In his own interview on KMOX this week, Hawley said that it’s a “lie” from the “liberal mob” that he wanted to overturn the election. Host Mark Reardon, seemingly exasperated by Hawley’s refusal to acknowledge his role, at one point asked if Hawley at least agreed that the attack on the Capitol had not been a false flag attack by the supposedly fearsome anti-fascist group known as antifa, as some far-right lawmakers have claimed.

“And by the way, it wasn’t antifa, OK? Can we agree with that? It wasn’t antifa, was it?”

“I don’t know ― I don’t have any evidence that it was antifa,” Hawley said. “I think the criminal rioters ought to go to jail and be punished to the fullest extent of the law, just like the rioters in cities across this country all summer long.”

He then told Reardon, a conservative libertarian, “I would caution you, fight for the First Amendment here, don’t be part of the lie!”

“What am I lying about?” Reardon asked, seeming taken aback.

Another Missouri radio host this week, Pete Mundo of KCMO, practically begged Hawley to acknowledge that he’d hyped Jan. 6 as an opportunity to keep Trump in office.

“We had people every day calling up and saying, ‘Hey, Donald Trump’s still going to be president,’ and your name would obviously come up, doing this show in Kansas City,” Mundo said. “Do you look back on that time and regret misleading people in some way?”

“No. I didn’t mislead anybody.
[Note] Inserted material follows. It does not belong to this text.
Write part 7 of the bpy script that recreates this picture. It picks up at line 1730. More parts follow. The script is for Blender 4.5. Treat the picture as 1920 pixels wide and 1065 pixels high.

I was very careful ― very explicit about what I was doing,” Hawley said, going on to explain that all he wanted to do was get Congress to launch an investigation into election fraud before certifying the election result.

Here’s how that investigation would have played out: Once a special commission’s 10-day audit of the election had been completed, according to a summary of the proposed scheme from Sen. Ted Cruz (R-Texas), “individual states would evaluate the commission’s findings and could convene a special legislative session to certify a change in their vote, if needed.”

In other words, the plan explicitly contemplated changing the result of the election ― but Hawley won’t admit it, no matter how obvious it is, no matter what he said before.

Almost immediately after the riot, Danforth said he regretted mentoring Hawley, which he reiterated this week.

“That sounds like a throwaway thing ― ‘You know last night I had the best dinner of my life,’ that kind of thing,” Danforth told KMOX. “But just thinking about it, it was the biggest mistake because it was the most consequential.”